▶ PROBLEM DESCRIPTION: Output exactly the span of lines that begins at the line containing "TY0+.01, TZ)], [(0, 1, 2, 3)]);" and ends at the line containing "TY1-.01, TZ)], [(0, 1, 2, 3)]);", both lines included.

### GIVEN INFORMATION

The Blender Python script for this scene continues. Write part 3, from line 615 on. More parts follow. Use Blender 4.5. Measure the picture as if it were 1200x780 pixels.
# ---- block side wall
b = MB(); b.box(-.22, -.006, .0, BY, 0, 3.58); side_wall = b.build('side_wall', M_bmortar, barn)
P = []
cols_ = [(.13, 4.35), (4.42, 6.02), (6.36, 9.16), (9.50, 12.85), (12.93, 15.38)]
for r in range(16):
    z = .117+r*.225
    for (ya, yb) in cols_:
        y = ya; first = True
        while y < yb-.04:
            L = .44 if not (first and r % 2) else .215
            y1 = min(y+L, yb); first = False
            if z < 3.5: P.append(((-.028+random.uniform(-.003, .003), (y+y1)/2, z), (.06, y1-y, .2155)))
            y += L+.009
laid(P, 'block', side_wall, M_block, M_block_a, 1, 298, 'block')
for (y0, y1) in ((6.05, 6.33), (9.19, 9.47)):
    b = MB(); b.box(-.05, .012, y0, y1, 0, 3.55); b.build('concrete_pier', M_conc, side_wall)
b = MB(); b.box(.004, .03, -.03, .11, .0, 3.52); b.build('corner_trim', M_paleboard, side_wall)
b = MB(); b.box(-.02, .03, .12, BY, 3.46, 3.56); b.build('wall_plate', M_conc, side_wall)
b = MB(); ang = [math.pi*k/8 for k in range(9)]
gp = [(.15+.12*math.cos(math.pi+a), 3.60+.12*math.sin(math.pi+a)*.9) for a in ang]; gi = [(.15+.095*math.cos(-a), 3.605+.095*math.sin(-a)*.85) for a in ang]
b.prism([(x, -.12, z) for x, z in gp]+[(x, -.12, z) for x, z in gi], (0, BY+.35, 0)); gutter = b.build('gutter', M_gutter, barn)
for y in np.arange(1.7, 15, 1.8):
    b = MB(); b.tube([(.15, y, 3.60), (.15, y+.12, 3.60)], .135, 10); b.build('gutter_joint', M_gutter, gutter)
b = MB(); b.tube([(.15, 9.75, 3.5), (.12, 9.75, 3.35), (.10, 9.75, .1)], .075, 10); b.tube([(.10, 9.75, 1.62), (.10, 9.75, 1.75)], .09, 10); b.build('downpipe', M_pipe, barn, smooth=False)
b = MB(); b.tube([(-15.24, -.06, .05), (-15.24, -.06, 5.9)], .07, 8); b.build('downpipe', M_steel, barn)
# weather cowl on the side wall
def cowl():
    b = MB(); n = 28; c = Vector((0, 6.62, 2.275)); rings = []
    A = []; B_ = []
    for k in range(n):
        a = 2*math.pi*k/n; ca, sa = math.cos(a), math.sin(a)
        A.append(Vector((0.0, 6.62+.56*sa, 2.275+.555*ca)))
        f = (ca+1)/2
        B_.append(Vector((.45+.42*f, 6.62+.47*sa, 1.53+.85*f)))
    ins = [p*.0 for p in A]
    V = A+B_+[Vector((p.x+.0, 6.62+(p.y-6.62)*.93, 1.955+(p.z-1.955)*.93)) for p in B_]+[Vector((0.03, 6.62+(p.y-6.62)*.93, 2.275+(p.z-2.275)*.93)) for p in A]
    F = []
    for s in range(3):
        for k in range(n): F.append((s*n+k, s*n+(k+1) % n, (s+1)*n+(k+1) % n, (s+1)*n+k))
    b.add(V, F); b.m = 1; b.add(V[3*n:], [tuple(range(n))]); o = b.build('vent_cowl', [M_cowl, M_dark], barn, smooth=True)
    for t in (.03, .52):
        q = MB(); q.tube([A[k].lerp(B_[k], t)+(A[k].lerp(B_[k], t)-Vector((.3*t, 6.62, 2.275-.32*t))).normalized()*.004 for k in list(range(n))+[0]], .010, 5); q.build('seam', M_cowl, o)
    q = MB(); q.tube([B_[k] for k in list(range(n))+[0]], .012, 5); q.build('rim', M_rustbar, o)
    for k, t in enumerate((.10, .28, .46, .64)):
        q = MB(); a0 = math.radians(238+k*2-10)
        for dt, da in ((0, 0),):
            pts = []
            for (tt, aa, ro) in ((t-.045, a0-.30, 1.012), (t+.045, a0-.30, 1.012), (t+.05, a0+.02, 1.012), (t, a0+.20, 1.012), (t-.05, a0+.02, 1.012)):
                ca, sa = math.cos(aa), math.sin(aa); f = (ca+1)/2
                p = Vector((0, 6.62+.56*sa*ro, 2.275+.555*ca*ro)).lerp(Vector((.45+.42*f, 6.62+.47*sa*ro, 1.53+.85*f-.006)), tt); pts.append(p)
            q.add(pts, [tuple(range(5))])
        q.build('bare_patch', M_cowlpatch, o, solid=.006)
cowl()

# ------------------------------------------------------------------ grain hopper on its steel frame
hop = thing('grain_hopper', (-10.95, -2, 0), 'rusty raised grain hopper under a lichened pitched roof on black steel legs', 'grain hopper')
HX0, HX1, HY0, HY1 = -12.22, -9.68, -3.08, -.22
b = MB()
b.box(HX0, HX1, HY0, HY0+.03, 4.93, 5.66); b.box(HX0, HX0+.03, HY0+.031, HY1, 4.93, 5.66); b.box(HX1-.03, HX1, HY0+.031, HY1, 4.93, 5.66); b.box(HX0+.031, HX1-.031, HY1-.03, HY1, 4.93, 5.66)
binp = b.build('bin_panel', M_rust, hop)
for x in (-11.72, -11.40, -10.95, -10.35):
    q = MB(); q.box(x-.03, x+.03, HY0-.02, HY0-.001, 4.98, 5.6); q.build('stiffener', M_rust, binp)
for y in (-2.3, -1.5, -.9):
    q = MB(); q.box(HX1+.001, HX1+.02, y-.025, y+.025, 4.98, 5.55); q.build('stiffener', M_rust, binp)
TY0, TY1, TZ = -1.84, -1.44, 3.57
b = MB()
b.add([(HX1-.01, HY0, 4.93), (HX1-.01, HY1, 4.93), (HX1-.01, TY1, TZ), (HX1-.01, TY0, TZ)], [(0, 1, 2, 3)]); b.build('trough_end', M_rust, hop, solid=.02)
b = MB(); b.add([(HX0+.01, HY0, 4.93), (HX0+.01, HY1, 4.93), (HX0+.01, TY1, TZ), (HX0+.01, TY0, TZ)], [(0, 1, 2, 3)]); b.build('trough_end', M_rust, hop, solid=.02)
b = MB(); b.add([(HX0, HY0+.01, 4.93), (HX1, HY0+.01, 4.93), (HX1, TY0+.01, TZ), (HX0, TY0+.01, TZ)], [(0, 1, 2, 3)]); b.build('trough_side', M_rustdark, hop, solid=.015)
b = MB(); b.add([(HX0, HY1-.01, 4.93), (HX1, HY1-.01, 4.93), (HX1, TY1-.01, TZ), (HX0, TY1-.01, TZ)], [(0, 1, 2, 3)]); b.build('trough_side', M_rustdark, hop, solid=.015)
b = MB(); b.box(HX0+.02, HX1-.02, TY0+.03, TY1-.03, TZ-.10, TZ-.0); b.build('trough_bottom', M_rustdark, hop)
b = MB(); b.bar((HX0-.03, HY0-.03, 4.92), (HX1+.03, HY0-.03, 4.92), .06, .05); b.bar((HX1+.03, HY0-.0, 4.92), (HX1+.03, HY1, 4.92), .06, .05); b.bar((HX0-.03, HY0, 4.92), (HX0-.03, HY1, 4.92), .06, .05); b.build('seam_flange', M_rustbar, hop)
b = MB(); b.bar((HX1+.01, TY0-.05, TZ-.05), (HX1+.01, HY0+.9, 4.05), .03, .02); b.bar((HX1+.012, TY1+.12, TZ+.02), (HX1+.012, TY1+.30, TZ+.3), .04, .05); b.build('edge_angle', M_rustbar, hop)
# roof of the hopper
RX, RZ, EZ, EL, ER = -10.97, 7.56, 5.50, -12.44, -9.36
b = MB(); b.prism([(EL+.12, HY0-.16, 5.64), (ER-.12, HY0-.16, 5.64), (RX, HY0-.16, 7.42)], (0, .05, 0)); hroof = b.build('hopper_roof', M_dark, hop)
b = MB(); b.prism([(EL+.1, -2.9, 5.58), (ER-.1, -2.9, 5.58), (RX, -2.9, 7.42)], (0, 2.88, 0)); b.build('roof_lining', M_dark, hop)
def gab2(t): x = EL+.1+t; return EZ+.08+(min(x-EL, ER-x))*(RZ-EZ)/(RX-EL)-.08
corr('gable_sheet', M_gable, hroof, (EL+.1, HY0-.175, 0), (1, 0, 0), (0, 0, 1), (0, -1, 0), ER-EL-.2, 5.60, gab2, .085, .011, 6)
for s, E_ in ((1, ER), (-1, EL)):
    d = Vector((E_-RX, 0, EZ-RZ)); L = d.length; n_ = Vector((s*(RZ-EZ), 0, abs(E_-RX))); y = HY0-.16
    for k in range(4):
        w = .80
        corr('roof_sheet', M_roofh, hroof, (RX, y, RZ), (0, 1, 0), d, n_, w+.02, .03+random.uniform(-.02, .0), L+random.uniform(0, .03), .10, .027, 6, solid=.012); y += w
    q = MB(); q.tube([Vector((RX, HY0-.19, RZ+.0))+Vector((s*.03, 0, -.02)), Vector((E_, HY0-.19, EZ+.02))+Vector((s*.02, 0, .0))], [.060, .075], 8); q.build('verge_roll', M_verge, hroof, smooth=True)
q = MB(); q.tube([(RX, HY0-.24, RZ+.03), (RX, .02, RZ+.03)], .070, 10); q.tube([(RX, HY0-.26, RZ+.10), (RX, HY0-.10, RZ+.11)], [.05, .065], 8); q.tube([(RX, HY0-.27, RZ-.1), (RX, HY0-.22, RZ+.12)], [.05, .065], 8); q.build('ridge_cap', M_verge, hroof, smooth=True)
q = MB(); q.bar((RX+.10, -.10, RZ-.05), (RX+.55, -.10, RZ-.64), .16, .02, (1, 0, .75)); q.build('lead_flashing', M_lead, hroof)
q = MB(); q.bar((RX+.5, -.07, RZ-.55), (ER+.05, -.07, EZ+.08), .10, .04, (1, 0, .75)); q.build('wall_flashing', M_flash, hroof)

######

▶ TASK RESPONSE:
b = MB(); b.add([(HX0, HY0+.01, 4.93), (HX1, HY0+.01, 4.93), (HX1, TY0+.01, TZ), (HX0, TY0+.01, TZ)], [(0, 1, 2, 3)]); b.build('trough_side', M_rustdark, hop, solid=.015)
b = MB(); b.add([(HX0, HY1-.01, 4.93), (HX1, HY1-.01, 4.93), (HX1, TY1-.01, TZ), (HX0, TY1-.01, TZ)], [(0, 1, 2, 3)]); b.build('trough_side', M_rustdark, hop, solid=.015)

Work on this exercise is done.